>> Start Data for processing
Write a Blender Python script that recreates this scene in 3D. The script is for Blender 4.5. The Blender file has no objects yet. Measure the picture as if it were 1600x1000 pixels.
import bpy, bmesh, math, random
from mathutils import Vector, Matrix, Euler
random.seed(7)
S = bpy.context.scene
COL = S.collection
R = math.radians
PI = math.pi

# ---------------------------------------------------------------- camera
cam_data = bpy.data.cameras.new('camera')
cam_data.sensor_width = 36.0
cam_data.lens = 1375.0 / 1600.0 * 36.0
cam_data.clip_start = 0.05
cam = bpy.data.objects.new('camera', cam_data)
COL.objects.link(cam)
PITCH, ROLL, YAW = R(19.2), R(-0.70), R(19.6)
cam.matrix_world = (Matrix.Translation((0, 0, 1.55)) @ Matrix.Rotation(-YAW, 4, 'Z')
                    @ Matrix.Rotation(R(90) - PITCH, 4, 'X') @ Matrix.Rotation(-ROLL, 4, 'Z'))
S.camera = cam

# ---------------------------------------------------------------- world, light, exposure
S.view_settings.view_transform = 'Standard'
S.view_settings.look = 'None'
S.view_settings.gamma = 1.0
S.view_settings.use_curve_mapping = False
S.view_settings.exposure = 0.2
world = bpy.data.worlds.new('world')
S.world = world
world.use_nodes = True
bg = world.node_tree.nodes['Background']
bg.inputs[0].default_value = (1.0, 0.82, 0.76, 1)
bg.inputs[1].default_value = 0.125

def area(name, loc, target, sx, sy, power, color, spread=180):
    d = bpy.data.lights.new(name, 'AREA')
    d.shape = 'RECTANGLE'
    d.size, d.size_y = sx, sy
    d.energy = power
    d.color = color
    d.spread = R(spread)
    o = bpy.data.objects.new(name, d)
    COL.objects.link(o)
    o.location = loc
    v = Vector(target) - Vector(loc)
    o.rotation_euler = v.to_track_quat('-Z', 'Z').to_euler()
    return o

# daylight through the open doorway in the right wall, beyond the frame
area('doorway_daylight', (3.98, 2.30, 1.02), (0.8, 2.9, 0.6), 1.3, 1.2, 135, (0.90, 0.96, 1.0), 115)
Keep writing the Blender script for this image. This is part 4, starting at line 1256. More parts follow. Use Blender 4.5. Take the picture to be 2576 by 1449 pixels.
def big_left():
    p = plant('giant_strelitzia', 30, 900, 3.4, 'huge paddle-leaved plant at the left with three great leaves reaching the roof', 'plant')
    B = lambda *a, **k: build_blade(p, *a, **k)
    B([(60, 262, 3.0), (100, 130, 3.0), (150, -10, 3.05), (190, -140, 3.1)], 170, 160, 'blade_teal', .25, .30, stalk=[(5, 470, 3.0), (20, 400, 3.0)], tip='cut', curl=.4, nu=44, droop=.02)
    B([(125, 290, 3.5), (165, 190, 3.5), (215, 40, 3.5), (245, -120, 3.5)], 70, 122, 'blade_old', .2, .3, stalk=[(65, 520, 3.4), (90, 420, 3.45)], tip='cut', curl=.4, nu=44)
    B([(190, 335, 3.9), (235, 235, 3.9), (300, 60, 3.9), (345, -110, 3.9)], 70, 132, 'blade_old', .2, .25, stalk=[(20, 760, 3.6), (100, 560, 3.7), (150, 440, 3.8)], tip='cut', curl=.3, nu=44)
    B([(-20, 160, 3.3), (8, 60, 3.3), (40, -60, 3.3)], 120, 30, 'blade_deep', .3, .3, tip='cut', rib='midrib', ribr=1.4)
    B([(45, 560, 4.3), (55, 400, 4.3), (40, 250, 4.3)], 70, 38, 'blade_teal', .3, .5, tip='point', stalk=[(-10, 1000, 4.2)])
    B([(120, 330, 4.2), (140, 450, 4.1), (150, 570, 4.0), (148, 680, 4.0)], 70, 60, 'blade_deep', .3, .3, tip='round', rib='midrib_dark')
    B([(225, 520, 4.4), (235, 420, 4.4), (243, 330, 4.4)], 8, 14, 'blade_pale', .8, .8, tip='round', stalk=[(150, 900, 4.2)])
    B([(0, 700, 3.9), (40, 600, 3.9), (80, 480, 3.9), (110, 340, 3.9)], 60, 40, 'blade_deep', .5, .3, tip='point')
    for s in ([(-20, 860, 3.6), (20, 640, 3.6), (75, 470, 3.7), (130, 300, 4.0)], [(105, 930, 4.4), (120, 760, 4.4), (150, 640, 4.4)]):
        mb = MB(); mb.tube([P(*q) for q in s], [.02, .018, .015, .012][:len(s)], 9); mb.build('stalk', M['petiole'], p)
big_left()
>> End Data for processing
• Directions for this task: Type out the full listing again, exactly as given.

• Result for this exercise:
Write a Blender Python script that recreates this scene in 3D. The script is for Blender 4.5. The Blender file has no objects yet. Measure the picture as if it were 1600x1000 pixels.
import bpy, bmesh, math, random
from mathutils import Vector, Matrix, Euler
random.seed(7)
S = bpy.context.scene
COL = S.collection
R = math.radians
PI = math.pi

# ---------------------------------------------------------------- camera
cam_data = bpy.data.cameras.new('camera')
cam_data.sensor_width = 36.0
cam_data.lens = 1375.0 / 1600.0 * 36.0
cam_data.clip_start = 0.05
cam = bpy.data.objects.new('camera', cam_data)
COL.objects.link(cam)
PITCH, ROLL, YAW = R(19.2), R(-0.70), R(19.6)
cam.matrix_world = (Matrix.Translation((0, 0, 1.55)) @ Matrix.Rotation(-YAW, 4, 'Z')
                    @ Matrix.Rotation(R(90) - PITCH, 4, 'X') @ Matrix.Rotation(-ROLL, 4, 'Z'))
S.camera = cam

# ---------------------------------------------------------------- world, light, exposure
S.view_settings.view_transform = 'Standard'
S.view_settings.look = 'None'
S.view_settings.gamma = 1.0
S.view_settings.use_curve_mapping = False
S.view_settings.exposure = 0.2
world = bpy.data.worlds.new('world')
S.world = world
world.use_nodes = True
bg = world.node_tree.nodes['Background']
bg.inputs[0].default_value = (1.0, 0.82, 0.76, 1)
bg.inputs[1].default_value = 0.125

def area(name, loc, target, sx, sy, power, color, spread=180):
    d = bpy.data.lights.new(name, 'AREA')
    d.shape = 'RECTANGLE'
    d.size, d.size_y = sx, sy
    d.energy = power
    d.color = color
    d.spread = R(spread)
    o = bpy.data.objects.new(name, d)
    COL.objects.link(o)
    o.location = loc
    v = Vector(target) - Vector(loc)
    o.rotation_euler = v.to_track_quat('-Z', 'Z').to_euler()
    return o

# daylight through the open doorway in the right wall, beyond the frame
area('doorway_daylight', (3.98, 2.30, 1.02), (0.8, 2.9, 0.6), 1.3, 1.2, 135, (0.90, 0.96, 1.0), 115)
Keep writing the Blender script for this image. This is part 4, starting at line 1256. More parts follow. Use Blender 4.5. Take the picture to be 2576 by 1449 pixels.
def big_left():
    p = plant('giant_strelitzia', 30, 900, 3.4, 'huge paddle-leaved plant at the left with three great leaves reaching the roof', 'plant')
    B = lambda *a, **k: build_blade(p, *a, **k)
    B([(60, 262, 3.0), (100, 130, 3.0), (150, -10, 3.05), (190, -140, 3.1)], 170, 160, 'blade_teal', .25, .30, stalk=[(5, 470, 3.0), (20, 400, 3.0)], tip='cut', curl=.4, nu=44, droop=.02)
    B([(125, 290, 3.5), (165, 190, 3.5), (215, 40, 3.5), (245, -120, 3.5)], 70, 122, 'blade_old', .2, .3, stalk=[(65, 520, 3.4), (90, 420, 3.45)], tip='cut', curl=.4, nu=44)
    B([(190, 335, 3.9), (235, 235, 3.9), (300, 60, 3.9), (345, -110, 3.9)], 70, 132, 'blade_old', .2, .25, stalk=[(20, 760, 3.6), (100, 560, 3.7), (150, 440, 3.8)], tip='cut', curl=.3, nu=44)
    B([(-20, 160, 3.3), (8, 60, 3.3), (40, -60, 3.3)], 120, 30, 'blade_deep', .3, .3, tip='cut', rib='midrib', ribr=1.4)
    B([(45, 560, 4.3), (55, 400, 4.3), (40, 250, 4.3)], 70, 38, 'blade_teal', .3, .5, tip='point', stalk=[(-10, 1000, 4.2)])
    B([(120, 330, 4.2), (140, 450, 4.1), (150, 570, 4.0), (148, 680, 4.0)], 70, 60, 'blade_deep', .3, .3, tip='round', rib='midrib_dark')
    B([(225, 520, 4.4), (235, 420, 4.4), (243, 330, 4.4)], 8, 14, 'blade_pale', .8, .8, tip='round', stalk=[(150, 900, 4.2)])
    B([(0, 700, 3.9), (40, 600, 3.9), (80, 480, 3.9), (110, 340, 3.9)], 60, 40, 'blade_deep', .5, .3, tip='point')
    for s in ([(-20, 860, 3.6), (20, 640, 3.6), (75, 470, 3.7), (130, 300, 4.0)], [(105, 930, 4.4), (120, 760, 4.4), (150, 640, 4.4)]):
        mb = MB(); mb.tube([P(*q) for q in s], [.02, .018, .015, .012][:len(s)], 9); mb.build('stalk', M['petiole'], p)
big_left()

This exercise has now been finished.